I don't want anyone questioning where my heart is. Not now. We've worked too hard to get it right. And we are. I am happy for the first time in...EVER, I think.

But it also upsets me because Jason is my friend. When I'm frustrated at work I can talk to him. I can yell & pitch a hissy fit. He listens & then talks me off the ledge. And I appreciate that. But I know that if people think we're more than friends I need to back off for BOTH of us.

His wife is a very insecure person. She would kill me if she had heard that conversation. I know she would.
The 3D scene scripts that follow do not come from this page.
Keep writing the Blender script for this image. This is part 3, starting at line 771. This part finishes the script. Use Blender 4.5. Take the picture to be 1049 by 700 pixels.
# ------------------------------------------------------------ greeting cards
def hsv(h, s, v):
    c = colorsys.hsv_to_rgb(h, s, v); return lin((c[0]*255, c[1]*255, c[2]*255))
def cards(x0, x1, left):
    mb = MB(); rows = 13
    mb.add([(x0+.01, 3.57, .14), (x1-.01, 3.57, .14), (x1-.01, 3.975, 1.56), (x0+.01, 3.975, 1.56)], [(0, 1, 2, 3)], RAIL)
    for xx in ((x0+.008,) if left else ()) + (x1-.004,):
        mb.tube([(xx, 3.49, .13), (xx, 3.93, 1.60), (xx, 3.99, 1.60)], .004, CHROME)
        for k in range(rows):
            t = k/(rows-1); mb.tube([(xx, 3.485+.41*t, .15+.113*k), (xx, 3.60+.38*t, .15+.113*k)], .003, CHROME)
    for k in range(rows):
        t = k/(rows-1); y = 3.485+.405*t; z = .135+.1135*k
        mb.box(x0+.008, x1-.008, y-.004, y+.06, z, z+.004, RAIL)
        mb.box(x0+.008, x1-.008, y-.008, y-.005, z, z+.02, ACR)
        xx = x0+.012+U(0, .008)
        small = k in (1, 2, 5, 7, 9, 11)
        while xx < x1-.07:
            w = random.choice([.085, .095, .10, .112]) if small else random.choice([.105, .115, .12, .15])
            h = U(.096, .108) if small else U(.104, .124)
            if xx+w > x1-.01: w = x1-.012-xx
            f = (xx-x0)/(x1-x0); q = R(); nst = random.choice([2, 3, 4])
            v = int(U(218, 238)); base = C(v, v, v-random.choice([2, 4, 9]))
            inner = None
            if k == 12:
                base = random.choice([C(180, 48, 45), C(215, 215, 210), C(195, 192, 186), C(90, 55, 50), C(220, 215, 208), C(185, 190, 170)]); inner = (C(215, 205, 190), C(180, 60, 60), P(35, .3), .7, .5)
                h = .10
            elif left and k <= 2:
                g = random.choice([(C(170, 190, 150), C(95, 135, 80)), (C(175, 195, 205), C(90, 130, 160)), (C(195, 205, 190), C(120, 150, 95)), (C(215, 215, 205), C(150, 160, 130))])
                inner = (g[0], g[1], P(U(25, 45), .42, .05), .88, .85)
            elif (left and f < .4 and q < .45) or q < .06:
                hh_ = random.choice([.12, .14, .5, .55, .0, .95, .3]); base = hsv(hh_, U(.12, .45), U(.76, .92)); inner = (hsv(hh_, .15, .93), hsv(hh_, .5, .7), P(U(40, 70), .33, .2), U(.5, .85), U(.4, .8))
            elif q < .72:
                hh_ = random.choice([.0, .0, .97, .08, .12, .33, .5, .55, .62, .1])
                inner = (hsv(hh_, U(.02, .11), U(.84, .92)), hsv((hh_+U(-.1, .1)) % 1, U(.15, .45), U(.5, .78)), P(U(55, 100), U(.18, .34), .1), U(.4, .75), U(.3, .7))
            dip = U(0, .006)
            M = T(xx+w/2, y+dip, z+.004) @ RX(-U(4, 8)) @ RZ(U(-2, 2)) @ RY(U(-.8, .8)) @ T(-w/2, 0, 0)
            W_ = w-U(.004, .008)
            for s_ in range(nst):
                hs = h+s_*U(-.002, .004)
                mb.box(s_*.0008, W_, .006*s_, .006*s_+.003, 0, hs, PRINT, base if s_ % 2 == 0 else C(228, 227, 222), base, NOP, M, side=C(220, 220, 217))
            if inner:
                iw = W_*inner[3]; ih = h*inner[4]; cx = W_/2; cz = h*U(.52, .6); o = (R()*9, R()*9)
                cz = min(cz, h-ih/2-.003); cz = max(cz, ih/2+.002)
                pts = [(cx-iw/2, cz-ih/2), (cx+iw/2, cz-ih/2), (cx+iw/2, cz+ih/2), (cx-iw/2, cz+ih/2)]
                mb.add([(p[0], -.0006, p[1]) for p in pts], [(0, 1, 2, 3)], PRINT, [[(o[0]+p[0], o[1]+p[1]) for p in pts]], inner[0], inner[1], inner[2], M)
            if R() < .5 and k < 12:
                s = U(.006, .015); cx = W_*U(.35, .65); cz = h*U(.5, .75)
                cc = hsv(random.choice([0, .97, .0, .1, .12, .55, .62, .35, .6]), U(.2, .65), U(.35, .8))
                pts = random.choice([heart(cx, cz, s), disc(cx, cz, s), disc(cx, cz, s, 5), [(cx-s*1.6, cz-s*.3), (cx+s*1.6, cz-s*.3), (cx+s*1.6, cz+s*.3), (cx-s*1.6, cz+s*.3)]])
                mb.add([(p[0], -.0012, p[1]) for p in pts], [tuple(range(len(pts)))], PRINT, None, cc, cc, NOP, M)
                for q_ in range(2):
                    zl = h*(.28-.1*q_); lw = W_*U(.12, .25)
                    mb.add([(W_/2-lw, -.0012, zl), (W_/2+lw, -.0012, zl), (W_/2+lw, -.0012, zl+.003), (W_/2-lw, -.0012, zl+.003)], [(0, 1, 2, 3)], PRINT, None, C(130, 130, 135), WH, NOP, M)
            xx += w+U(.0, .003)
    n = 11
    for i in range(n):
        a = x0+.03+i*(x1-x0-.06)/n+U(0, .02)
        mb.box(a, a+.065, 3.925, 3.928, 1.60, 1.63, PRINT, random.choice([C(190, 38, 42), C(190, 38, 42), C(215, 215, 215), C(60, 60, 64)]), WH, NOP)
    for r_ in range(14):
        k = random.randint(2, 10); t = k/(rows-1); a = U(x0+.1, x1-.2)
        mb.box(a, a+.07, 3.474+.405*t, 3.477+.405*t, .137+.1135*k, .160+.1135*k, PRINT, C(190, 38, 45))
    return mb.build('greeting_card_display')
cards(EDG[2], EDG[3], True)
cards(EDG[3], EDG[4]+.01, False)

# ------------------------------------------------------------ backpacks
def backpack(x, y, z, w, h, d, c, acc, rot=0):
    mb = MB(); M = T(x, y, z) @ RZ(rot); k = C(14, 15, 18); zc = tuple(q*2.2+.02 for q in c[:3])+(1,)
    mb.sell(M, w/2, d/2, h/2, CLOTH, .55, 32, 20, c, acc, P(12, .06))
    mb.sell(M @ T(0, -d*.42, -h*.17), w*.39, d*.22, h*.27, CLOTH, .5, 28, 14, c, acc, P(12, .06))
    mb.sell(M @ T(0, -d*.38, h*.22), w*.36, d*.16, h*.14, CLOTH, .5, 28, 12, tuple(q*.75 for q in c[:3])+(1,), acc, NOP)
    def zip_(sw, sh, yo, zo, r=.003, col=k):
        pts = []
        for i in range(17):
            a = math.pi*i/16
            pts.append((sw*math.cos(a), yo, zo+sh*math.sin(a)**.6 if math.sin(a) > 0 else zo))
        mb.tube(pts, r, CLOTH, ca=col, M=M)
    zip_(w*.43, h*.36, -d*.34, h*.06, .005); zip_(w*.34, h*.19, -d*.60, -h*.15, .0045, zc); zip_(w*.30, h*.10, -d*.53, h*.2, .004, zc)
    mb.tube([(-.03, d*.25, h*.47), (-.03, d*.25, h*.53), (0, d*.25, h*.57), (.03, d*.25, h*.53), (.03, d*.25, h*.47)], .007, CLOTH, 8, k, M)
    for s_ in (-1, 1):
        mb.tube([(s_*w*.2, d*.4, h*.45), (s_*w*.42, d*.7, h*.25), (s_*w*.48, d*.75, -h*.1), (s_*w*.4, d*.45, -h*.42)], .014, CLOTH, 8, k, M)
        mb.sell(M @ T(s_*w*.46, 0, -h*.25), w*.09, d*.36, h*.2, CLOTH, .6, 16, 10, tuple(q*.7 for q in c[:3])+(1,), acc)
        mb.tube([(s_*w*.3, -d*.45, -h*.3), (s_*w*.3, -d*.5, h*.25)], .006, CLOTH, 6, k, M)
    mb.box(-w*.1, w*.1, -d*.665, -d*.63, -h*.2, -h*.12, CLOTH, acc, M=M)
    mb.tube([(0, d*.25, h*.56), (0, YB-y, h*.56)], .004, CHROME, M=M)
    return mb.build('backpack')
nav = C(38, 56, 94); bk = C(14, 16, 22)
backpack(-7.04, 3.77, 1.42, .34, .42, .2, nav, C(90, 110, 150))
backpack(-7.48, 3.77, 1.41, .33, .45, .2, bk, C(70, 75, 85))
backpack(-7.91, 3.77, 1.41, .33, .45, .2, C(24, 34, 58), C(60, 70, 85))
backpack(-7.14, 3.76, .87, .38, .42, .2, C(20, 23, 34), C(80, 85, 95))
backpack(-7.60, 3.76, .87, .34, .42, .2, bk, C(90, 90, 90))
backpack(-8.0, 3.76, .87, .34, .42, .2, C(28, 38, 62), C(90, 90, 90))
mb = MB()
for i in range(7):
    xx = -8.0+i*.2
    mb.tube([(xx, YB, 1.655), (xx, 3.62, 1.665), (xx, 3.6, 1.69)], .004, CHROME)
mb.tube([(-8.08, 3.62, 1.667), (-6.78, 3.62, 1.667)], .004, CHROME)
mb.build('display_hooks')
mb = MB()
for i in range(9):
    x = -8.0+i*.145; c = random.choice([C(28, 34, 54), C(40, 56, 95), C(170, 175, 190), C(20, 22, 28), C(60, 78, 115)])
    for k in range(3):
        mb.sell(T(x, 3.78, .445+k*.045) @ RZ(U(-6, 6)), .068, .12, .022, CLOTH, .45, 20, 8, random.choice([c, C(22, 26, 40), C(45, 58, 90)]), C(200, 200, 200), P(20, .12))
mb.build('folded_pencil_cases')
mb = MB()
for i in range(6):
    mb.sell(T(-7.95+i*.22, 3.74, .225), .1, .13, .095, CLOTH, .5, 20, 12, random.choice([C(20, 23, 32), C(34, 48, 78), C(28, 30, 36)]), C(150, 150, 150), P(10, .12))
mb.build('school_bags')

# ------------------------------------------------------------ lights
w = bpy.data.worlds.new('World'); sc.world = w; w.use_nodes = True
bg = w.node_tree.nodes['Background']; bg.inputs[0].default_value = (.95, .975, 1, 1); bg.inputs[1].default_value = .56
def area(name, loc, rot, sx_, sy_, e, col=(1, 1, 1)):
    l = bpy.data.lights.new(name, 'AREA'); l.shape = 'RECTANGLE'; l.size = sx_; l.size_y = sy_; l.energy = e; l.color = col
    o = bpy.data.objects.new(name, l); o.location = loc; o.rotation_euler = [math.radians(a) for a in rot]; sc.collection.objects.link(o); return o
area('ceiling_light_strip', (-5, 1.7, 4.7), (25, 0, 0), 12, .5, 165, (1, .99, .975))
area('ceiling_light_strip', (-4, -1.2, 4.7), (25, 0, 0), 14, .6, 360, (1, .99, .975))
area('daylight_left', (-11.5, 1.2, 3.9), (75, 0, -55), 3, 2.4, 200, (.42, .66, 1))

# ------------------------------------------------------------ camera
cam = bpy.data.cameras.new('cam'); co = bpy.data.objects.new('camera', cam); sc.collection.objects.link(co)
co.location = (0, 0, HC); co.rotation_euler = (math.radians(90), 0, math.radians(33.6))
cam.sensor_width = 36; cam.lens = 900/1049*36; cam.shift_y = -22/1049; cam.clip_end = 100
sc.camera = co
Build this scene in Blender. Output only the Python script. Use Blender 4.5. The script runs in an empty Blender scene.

Now I know why she looks at me the way she does. I thought it was because she's a "big girl," and I'm not. Now I know.

Fuck.

Oh & Marie--interesting observation--almost every man I have been in meetings with this week has taken their wedding ring off & played with it. The first time I saw it, I thought of you. But it kept happening. I think it was nervous habit.

1 comment:

Wennndy said...

((Deb))

I think it's really weird that your boss said that, btw. It's a little too personal, and I would have felt personally affronted. Then again, I am not sure what the atmosphere of your office is like -- casual let-it-all-hang-out or more buttoned-up professional -- but to me, that steps over the line from being professional to overly intimate.

But at the same time I also think that you have to go with your gut on your feelings about your relationship with Jason. Rather than look at how other people perceive it, however, I'd go by how YOU feel: what if John has a similar relationship with someone of the opposite sex at his workplace? What would you think of that? How do you think he would feel if he was in the room while you were talking to Jason?

It's all interesting and provocative stuff, this workplace etiquette/relationship business. Since so many people spend most of their waking weekday hours at work, it's normal to build deep relationships with coworkers -- we're human and need to feel connection with others around us. But is it proper or healthy? (and maybe it *is* healthy but does that matter if it is not proper, if you're married?)

And ... if you want to do 4 weights and 4 cardios, that's OK too. Hehhehheh.